Now Sullivan, who was alive earlier than van der Rohe, said that God was in the details, and Sullivan also coined the phrase “form follows function.” Where van der Rohe’s work is stripped of ornamentation, Sullivan’s work is filled with it.

For Sullivan, the details are not a place of warning and danger, but a place where the divine can peak through.

I know that when I am overwhelmed by work, by data and to do lists, I am much more likely to oversimplify something, or overlook something. And in my work, in my life, as in your own, there can be consequences to this. People may feel like you’re not attending to their needs, they may feel like they’re unimportant to you. When I notice that this has happened, I try to repair that relationship, but of course, I’d prefer it not happen at all.

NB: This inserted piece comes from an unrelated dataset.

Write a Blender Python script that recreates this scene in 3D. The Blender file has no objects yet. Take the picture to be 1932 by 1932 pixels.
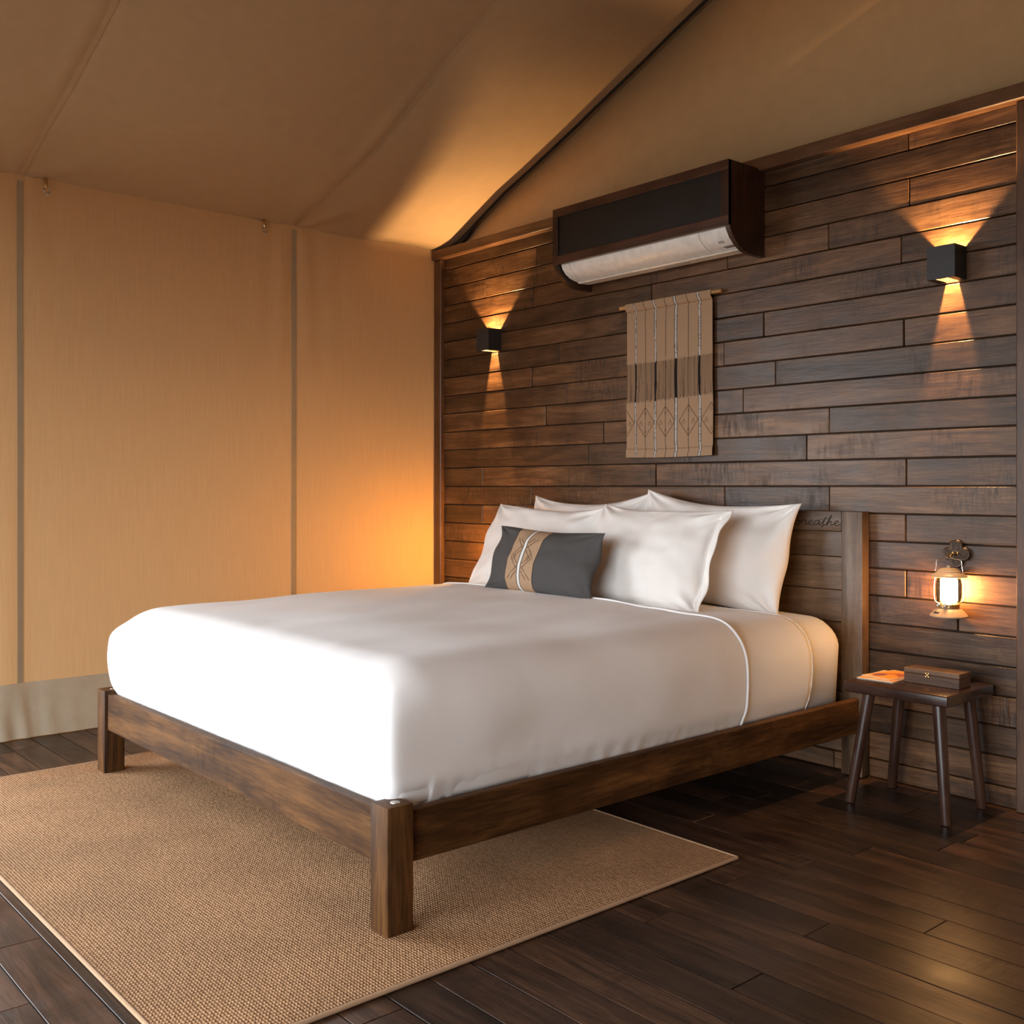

Part of the practice of mindfulness is to be present to where you are right now, in this moment. There is a balance between counting every oak tree on your way to work and missing someone’s birthday.

Our Buddhist friends speak often of what they call “Beginner’s Mind,” a state of constant learning, a way of being in the world that avoids both oversimplification and intellectual obsession by creating a third way, a way wherein the person walks through the world in wonder.

We are, each of us, constantly beginners. No matter our age, we are constantly in a new universe. Each moment has never happened before. Rather than feel overwhelmed by this, I invite you to be curious about it. I invite you to practice wonder.